Mój kolega, gdy dostaje zaproszenie do znajomych od kogoś nieznajomego, jak sam mi mówił, akceptuje, żeby zwiększyć liczby, bo to lepiej wygląda.
Gdy do mnie ktoś wysyła zapro a ja go nie znam to sobie myślę "kto to kurwa jest" i ignoruję.
Z tym 200 to jeszcze ujdzie, sam mam gdzieś koło tego i każdego znam przynajmniej z widzenia (szkoła, okolica, jakieś wyjazdy) i kilku innych znajomych ma podobnie. Są wśród nich oczywiście tacy co mają 900-4cyfrowki a wiem że raczej rzadko gdzieś wyjeżdżają czy tam mają okazję poznać tyle osób.. Oczywiście w parze idzie 200 zdjęć i tablica zawalona lajkami wszystkiego co istnieje. Sam używam fb tylko do komunikacji i mam polajkowane aż 4? Fanpejdze
dlaczego kazda rozmowa o fb na tym forum konczy sie tym, ze uzytkownicy przekrzykuja sie kto to nie ma mniej znajomych i mniej z tego fb korzysta?

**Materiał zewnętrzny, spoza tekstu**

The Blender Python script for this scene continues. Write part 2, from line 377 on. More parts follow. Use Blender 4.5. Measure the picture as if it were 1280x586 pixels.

wstydzicie sie tego czy jak?
dlaczego kazda rozmowa o fb na tym forum konczy sie tym, ze uzytkownicy przekrzykuja sie kto to nie ma mniej znajomych i mniej z tego fb korzysta?
wstydzicie sie tego czy jak?
Bo jesteśmy na młodzieżowym katolickim forum stulejarzy? ;d
Wystarczy wyjść z domu, to znajdziecie znajomych. Nie no, żartuję oczywiście.
Co do funkcji fejsa, ktoś wspomniał że oznaczanie się że się jest bezpiecznym po trzęsieniu ziemi (XD). Ostatnio w Paryżu ludzie wzywali pomocy na fejsie i jak szybko dotarło!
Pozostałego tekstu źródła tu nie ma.